> [COLLECTED DATA]:
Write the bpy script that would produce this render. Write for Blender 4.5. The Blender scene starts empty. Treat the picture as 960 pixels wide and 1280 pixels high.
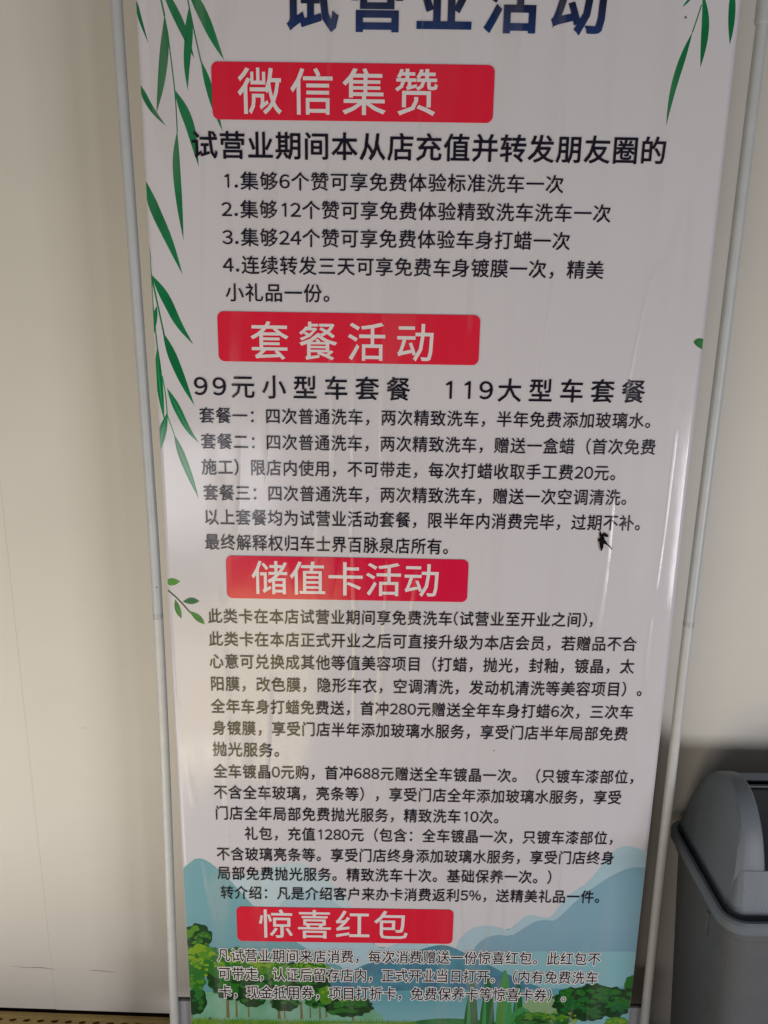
import bpy, bmesh, math, random
from mathutils import Vector, Matrix
random.seed(7)
sc = bpy.context.scene
COL = sc.collection

# ------------------------------------------------------------------ camera
F, PITCH, ROLL, DIST, CAMH = 975.0, math.radians(13.93), math.radians(0.87), 1.164, 1.39
fwd = Vector((0, math.cos(PITCH), -math.sin(PITCH)))
up0 = Vector((0, math.sin(PITCH), math.cos(PITCH)))
rt0 = Vector((1, 0, 0))
CR = rt0 * math.cos(ROLL) + up0 * math.sin(ROLL)
CU = up0 * math.cos(ROLL) - rt0 * math.sin(ROLL)
CAM = Vector((0, -DIST, CAMH))
cam = bpy.data.cameras.new('camera')
cam.sensor_fit = 'VERTICAL'
cam.sensor_height = 36.0
cam.lens = 36.0 * F / 1280.0
cam.clip_start, cam.clip_end = 0.02, 100
camo = bpy.data.objects.new('camera', cam)
COL.objects.link(camo)
camo.matrix_world = Matrix(((CR.x, CU.x, -fwd.x, CAM.x), (CR.y, CU.y, -fwd.y, CAM.y),
                            (CR.z, CU.z, -fwd.z, CAM.z), (0, 0, 0, 1)))
sc.camera = camo

# ------------------------------------------------------------------ world, lamps, exposure
w = bpy.data.worlds.new('World')
sc.world = w
w.use_nodes = True
w.node_tree.nodes['Background'].inputs[0].default_value = (0.90, 0.93, 1.0, 1)
w.node_tree.nodes['Background'].inputs[1].default_value = 0.095

def area(name, loc, target, sx, sy, power, col, spread=180):
    l = bpy.data.lights.new(name, 'AREA')
    l.shape = 'RECTANGLE'; l.size, l.size_y = sx, sy
    l.energy = power; l.color = col; l.spread = math.radians(spread)
    o = bpy.data.objects.new(name, l); COL.objects.link(o)
    o.location = loc
    d = Vector(target) - Vector(loc)
    o.rotation_euler = d.to_track_quat('-Z', 'Y').to_euler()
    return o
# the bright ground outside the open front: light comes in low, mostly from the left
area('doorway_light', (-1.5, -3.0, 0.45), (-0.2, 0, 0.4), 1.8, 0.6, 19, (0.98, 0.97, 1.0))
area('near_ground_light', (-1.30, -0.74, 0.015), (-1.30, -0.74, 1.0), 1.5, 0.85, 13.5, (1.0, 0.95, 0.89))
area('far_ground_light', (-0.56, -1.92, 0.02), (-0.56, -1.92, 1.0), 0.62, 1.9, 14, (1.0, 0.80, 0.34))
area('right_doorway_light', (1.9, -2.2, 0.5), (0.5, 0, 0.7), 0.9, 0.8, 32, (0.95, 0.96, 1.0))
sc.view_settings.view_transform = 'Standard'
sc.view_settings.look = 'None'
sc.view_settings.exposure = 0.24
sc.view_settings.gamma = 1.0
sc.cycles.use_denoising = True
sc.cycles.max_bounces = 8

# ------------------------------------------------------------------ material helpers
def lin(c):
    return tuple(((v / 255) / 12.92 if v / 255 <= 0.04045 else ((v / 255 + 0.055) / 1.055) ** 2.4) for v in c)
def mat(name, base, rough=0.5, spec=0.5, metal=0.0, mott=0.0, mscale=8.0, bump=0.0, bscale=200.0, col2=None, coat=0.0):
    m = bpy.data.materials.new(name); m.use_nodes = True
    nt = m.node_tree; N = nt.nodes; L = nt.links
    b = N['Principled BSDF']
    b.inputs['Base Color'].default_value = (*base, 1)
    b.inputs['Roughness'].default_value = rough
    b.inputs['Specular IOR Level'].default_value = spec
    b.inputs['Metallic'].default_value = metal
    b.inputs['Coat Weight'].default_value = coat
    tc = N.new('ShaderNodeTexCoord')
    if mott or col2:
        n = N.new('ShaderNodeTexNoise'); n.inputs['Scale'].default_value = mscale; n.inputs['Detail'].default_value = 6
        n.inputs['Roughness'].default_value = 0.6
        L.new(tc.outputs['Object'], n.inputs['Vector'])
        r = N.new('ShaderNodeValToRGB')
        r.color_ramp.elements[0].position = 0.3; r.color_ramp.elements[1].position = 0.7
        c2 = col2 or tuple(v * (1 - mott) for v in base)
        r.color_ramp.elements[0].color = (*c2, 1); r.color_ramp.elements[1].color = (*base, 1)
        L.new(n.outputs['Fac'], r.inputs['Fac']); L.new(r.outputs['Color'], b.inputs['Base Color'])
    if bump:
        n2 = N.new('ShaderNodeTexNoise'); n2.inputs['Scale'].default_value = bscale; n2.inputs['Detail'].default_value = 3
        L.new(tc.outputs['Object'], n2.inputs['Vector'])
        bp = N.new('ShaderNodeBump'); bp.inputs['Strength'].default_value = bump; bp.inputs['Distance'].default_value = 0.001
        L.new(n2.outputs['Fac'], bp.inputs['Height']); L.new(bp.outputs['Normal'], b.inputs['Normal'])
    return m

def crease_group():
    """film creases, their shading put into the colour, and dusty streaks; shared by the sheet and everything printed on it"""
    g = bpy.data.node_groups.new('laminate_film', 'ShaderNodeTree')
    g.interface.new_socket('Normal', in_out='OUTPUT', socket_type='NodeSocketVector')
    g.interface.new_socket('Dust', in_out='OUTPUT', socket_type='NodeSocketFloat')
    g.interface.new_socket('Rough', in_out='OUTPUT', socket_type='NodeSocketFloat')
    N = g.nodes; L = g.links
    out = N.new('NodeGroupOutput'); tc = N.new('ShaderNodeTexCoord')
    def noise(rot, scl, sc_, det, dist=0.0):
        mp = N.new('ShaderNodeMapping'); mp.vector_type = 'POINT'
        mp.inputs['Rotation'].default_value = rot; mp.inputs['Scale'].default_value = scl
        L.new(tc.outputs['Object'], mp.inputs['Vector'])
        n = N.new('ShaderNodeTexNoise'); n.inputs['Scale'].default_value = sc_; n.inputs['Detail'].default_value = det
        n.inputs['Distortion'].default_value = dist
        L.new(mp.outputs['Vector'], n.inputs['Vector']); return n.outputs['Fac']
    def mth(op, a, b=None, c=None):
        n = N.new('ShaderNodeMath'); n.operation = op
        for i, v in enumerate((a, b, c)):
            if v is None: continue
            if isinstance(v, (int, float)): n.inputs[i].default_value = v
            else: L.new(v, n.inputs[i])
        return n.outputs[0]
    # thin steep creases: iso-lines of a noise stretched along their run
    s1 = noise((0, math.radians(17), 0), (1.0, 1.0, 0.10), 7.0, 2.0)
    ridge = mth('SUBTRACT', 1.0, mth('MINIMUM', mth('MULTIPLY', mth('ABSOLUTE', mth('SUBTRACT', s1, 0.50)), 60.0), 1.0))
    gate = noise((0, 0, 0), (1, 1, 1), 6.0, 2.0)
    gate = mth('MINIMUM', mth('MAXIMUM', mth('MULTIPLY', mth('SUBTRACT', gate, 0.44), 8.0), 0.0), 1.0)
    ridge = mth('MULTIPLY', ridge, gate)
    big = noise((0, 0, 0), (1, 1, 1), 5.0, 3.0)
    fine = noise((0, 0, 0), (1, 1, 1), 900.0, 2.0)
    h = mth('ADD', mth('MULTIPLY', ridge, 0.8), mth('MULTIPLY', big, 1.5))
    h = mth('ADD', h, mth('MULTIPLY', fine, 0.03))
    bp = N.new('ShaderNodeBump'); bp.inputs['Strength'].default_value = 0.6; bp.inputs['Distance'].default_value = 0.0012
    L.new(h, bp.inputs['Height']); L.new(bp.outputs['Normal'], out.inputs['Normal'])
    st = noise((0, math.radians(16), 0), (1.0, 1.0, 0.06), 26.0, 5.0, 0.4)
    st = mth('MULTIPLY', mth('MAXIMUM', mth('SUBTRACT', st, 0.50), 0.0), 1.1)
    blot = mth('MULTIPLY', mth('MAXIMUM', mth('SUBTRACT', noise((0, 0, 0), (1, 1, 1), 4.0, 6.0), 0.42), 0.0), 0.55)
    dust_shade = mth('MINIMUM', mth('ADD', mth('ADD', st, blot), mth('MULTIPLY', ridge, 0.55)), 0.4)  # shading of the crease lines put into the colour, over the dusty streaks
    L.new(dust_shade, out.inputs['Dust'])
    L.new(mth('ADD', 0.085, mth('MULTIPLY', dust_shade, 0.5)), out.inputs['Rough'])
    return g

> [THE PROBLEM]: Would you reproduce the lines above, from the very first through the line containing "w.node_tree.nodes['Background'].inputs[1].default_value = 0.095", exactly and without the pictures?

> [EXPECTED ANSWER]:
Write the bpy script that would produce this render. Write for Blender 4.5. The Blender scene starts empty. Treat the picture as 960 pixels wide and 1280 pixels high.
import bpy, bmesh, math, random
from mathutils import Vector, Matrix
random.seed(7)
sc = bpy.context.scene
COL = sc.collection

# ------------------------------------------------------------------ camera
F, PITCH, ROLL, DIST, CAMH = 975.0, math.radians(13.93), math.radians(0.87), 1.164, 1.39
fwd = Vector((0, math.cos(PITCH), -math.sin(PITCH)))
up0 = Vector((0, math.sin(PITCH), math.cos(PITCH)))
rt0 = Vector((1, 0, 0))
CR = rt0 * math.cos(ROLL) + up0 * math.sin(ROLL)
CU = up0 * math.cos(ROLL) - rt0 * math.sin(ROLL)
CAM = Vector((0, -DIST, CAMH))
cam = bpy.data.cameras.new('camera')
cam.sensor_fit = 'VERTICAL'
cam.sensor_height = 36.0
cam.lens = 36.0 * F / 1280.0
cam.clip_start, cam.clip_end = 0.02, 100
camo = bpy.data.objects.new('camera', cam)
COL.objects.link(camo)
camo.matrix_world = Matrix(((CR.x, CU.x, -fwd.x, CAM.x), (CR.y, CU.y, -fwd.y, CAM.y),
                            (CR.z, CU.z, -fwd.z, CAM.z), (0, 0, 0, 1)))
sc.camera = camo

# ------------------------------------------------------------------ world, lamps, exposure
w = bpy.data.worlds.new('World')
sc.world = w
w.use_nodes = True
w.node_tree.nodes['Background'].inputs[0].default_value = (0.90, 0.93, 1.0, 1)
w.node_tree.nodes['Background'].inputs[1].default_value = 0.095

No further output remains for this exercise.